La amé el día que la conocí en el CCH Sur, a finales de los años setenta, y a partir de entonces me dediqué a entender ese espíritu tan diferente a todos.

Su voz me empezó a guiar en la escritura de mis poemas, y juntos nos hicimos de una buhardilla en Coyoacán —calle San Francisco Figuraco, número 27 bis— en la que nos amamos y escribimos como locos durante una de las temporadas más felices de mi vida.

No hubo otoños en nuestra relación.

Tampoco inviernos.

La nuestra fue una primavera permanente cubierta por buganvilias y sonidos de mirlo blanco.

Suena exagerado.

Lo sé.

Pero en estos momentos de infinito spleen o melancolía, o dulce tristeza, no me lo parece.

Yo cocinaba arroz blanco con chiles serranos.

El arroz, naturalmente, se me quemaba un poco.

Entonces terminábamos comiendo arroz con concolón y algo de vino, mientras en una ventana de la pequeña cocina una paloma zureaba.

Poníamos música en una grabadora —Ravel, Vivaldi, Bach—, y conversábamos entre besos al aire y otras ternezas.

Luego inflamábamos la tarde hasta entrada la noche con versos, caricias y misterios dichos al oído.

Ella dormía en su casa —con sus padres y dos de sus hermanos—, pero el resto del día, la mayor parte, lo pasábamos juntos.

Este domingo, casi día de Sor Juana, cuando su hermano Jorge me escribió sobre su muerte, lágrimas antiguas salieron de mis ojos.

No sé cuánto lloré.

Incluso ahora que escribo estas líneas en su memoria, mis ojos se nublan por momentos.

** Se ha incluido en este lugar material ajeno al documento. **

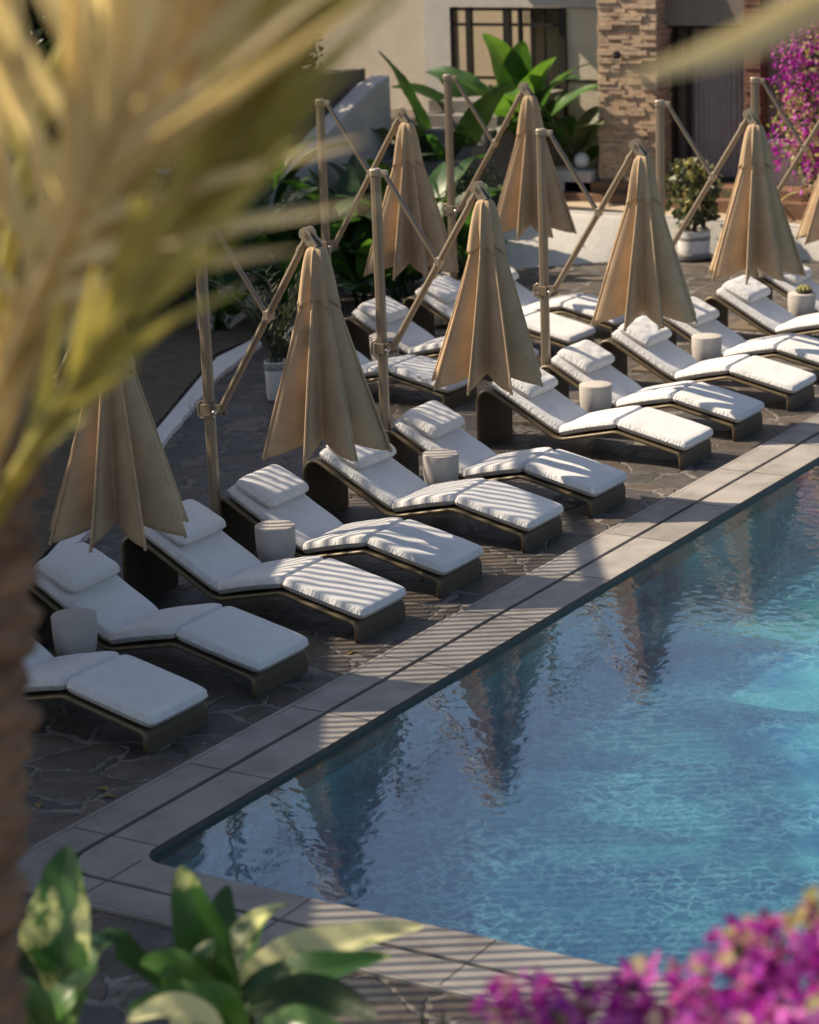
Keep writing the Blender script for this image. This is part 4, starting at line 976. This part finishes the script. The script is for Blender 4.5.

Fue un rapto el que me puso a escribir sobre ella.

Un arrebato desdichado.

Cuando falleció Sara Torres Marrero, la pareja del filósofo Fernando Savater durante 35 años, él se puso “a escribir sobre la sorpresa que suponía ser tan desgraciado”.

Y le hizo un libro hermoso: La peor parte (memorias de amor).

La muerte es como cuando va a salir el tren y ya no hay tiempo para comprar revistas, escribió en una greguería nuestro amado Ramón Gómez de la Serna.

La muerte es un automóvil con dos o tres amigos lejanos, dijo Roberto Bolaño.

Sólo sé que en algún tren con revistas o en un auto descapotable nos volveremos a encontrar, Susana mía.